[CentOS] Two ftp clients? Why?

James B. Byrne byrnejb at harte-lyne.ca
Tue Aug 2 21:32:56 UTC 2011


Mike A. Harris mharris at mharris.ca
Tue Aug 2 16:45:56 EDT 2011

> What I'm left wondering is:
>
> 1) Why you are relying on PATH expansion for this from something as
> critical as a cron job.  It is good sysadmin practice to specify
> explicit paths for situations like this rather than to worry about
> whether or not there is a good or valid reason for there being 2
> ftp clients installed on the system.

Point taken and that is e=indeed what i subsequently did.  However,
in my defence I explicitly set the PATH variable in the crontab
entry prior to invoking the calling script that uses ftp.  It never
crossed my mind that I should have first done a 'which ftp' to
discover which one was being used in my login shell because it never
crossed my mind that there would be two different ftp clients on my
systems to begin with.

And frankly, I do not think that anyone would a priori conceive of
there being two separate telnet clients, two different sftp clients,
or two of anything else of a similar nature as being a reasonable
possibility.



> 2) Why you are using an ftp client rather than something like
> wget or  curl instead, both of which are far more powerful and
> script friendly.

I tried to use cURL for this particular bit, I in fact use cURL
everywhere else in the same script.  However, I am unable to
determine how to get cURL to give me a meaningful response to the
SYST command whereas the ftp client gives me a quite fulsome answer.

> Presumably the kerberos client only gets installed if kerberos
> infrastructure is installed, and the standard ftp client is
> probably part of the default install as people expect it to be
> there perhaps. Putting in unnecessary logic to only install one
> ftp client and not the other doesn't make much sense either.

Leaving it for an unsuspecting user to discover that there are two
dissimilar versions of the same utility is not user friendly.

> Focusing on finding the best way develop solid solutions to
> administrative scripting problems like this is IMHO much more
> important than trying to know or guess what the rationale is
> behind there being 2 ftp binaries on the system.

A rationale is more than I expect.  The excuse is likely that it is
just too difficult to bother with, as you pointed out above.

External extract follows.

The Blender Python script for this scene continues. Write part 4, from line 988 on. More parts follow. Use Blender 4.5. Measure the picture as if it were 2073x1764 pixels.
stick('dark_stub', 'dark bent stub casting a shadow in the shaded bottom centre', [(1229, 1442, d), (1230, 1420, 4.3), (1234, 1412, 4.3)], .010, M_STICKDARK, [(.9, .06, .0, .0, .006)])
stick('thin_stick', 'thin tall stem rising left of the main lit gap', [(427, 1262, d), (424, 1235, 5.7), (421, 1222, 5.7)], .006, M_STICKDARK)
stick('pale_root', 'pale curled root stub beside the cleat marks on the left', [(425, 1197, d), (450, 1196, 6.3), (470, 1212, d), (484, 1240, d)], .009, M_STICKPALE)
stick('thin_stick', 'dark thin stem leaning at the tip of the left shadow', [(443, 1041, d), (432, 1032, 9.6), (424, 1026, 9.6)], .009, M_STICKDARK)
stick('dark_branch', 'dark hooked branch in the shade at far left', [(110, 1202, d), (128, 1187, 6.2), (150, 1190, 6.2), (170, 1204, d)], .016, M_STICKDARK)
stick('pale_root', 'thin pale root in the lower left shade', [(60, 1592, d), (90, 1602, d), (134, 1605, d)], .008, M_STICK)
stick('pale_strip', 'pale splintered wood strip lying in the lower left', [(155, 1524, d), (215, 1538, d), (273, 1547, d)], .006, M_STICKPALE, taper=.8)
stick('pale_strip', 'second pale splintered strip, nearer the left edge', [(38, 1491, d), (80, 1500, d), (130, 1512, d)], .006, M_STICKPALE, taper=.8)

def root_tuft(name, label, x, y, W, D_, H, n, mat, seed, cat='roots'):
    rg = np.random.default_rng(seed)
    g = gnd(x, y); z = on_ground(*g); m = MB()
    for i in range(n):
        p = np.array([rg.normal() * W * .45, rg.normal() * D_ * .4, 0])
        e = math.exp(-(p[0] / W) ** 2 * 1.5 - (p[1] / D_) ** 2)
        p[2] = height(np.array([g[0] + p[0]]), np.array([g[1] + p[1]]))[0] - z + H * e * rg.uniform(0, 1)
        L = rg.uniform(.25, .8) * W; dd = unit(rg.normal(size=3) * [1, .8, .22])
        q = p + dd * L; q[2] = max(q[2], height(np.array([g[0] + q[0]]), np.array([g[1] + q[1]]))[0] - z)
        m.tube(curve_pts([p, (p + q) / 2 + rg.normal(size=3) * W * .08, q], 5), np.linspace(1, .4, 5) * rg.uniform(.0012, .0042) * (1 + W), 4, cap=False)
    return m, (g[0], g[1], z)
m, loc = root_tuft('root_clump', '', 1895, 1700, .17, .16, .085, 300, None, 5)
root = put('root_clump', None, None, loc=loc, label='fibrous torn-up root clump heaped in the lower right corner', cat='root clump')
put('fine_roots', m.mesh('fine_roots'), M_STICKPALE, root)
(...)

> Anyhow, if you have expectations of specific software being
> installed or not installed on your systems the only reliable
> and reproducible way to do that is to use kickstart with a
> minimal install and build up the package list to include only
> the things you want to have installed.

I expected an ftp client to be installed and I found one in the
place I expected it to be.

What I did not expect was that there was a second one installed
somewhere else on a basic CentOS system with few local
customizations and that it was the other client that I was using in
my login shell.  I am sure that paranoia is a valued admin quality
but truly I do not expect to have to run which on every stock
utility present on a reputable distribution just to discover if
there is a second version of something installed somewhere obscure
and stuck into my path by the packager.

Nor do I expect that this issue or any like it will ever be
considered important enough to comment on by upstream, much less
looked at and reconciled.  Which essentially is why I dropped RH
support and went to CentOS in the first place.  But I am pissed that
this sort of BS still gets me from time to time.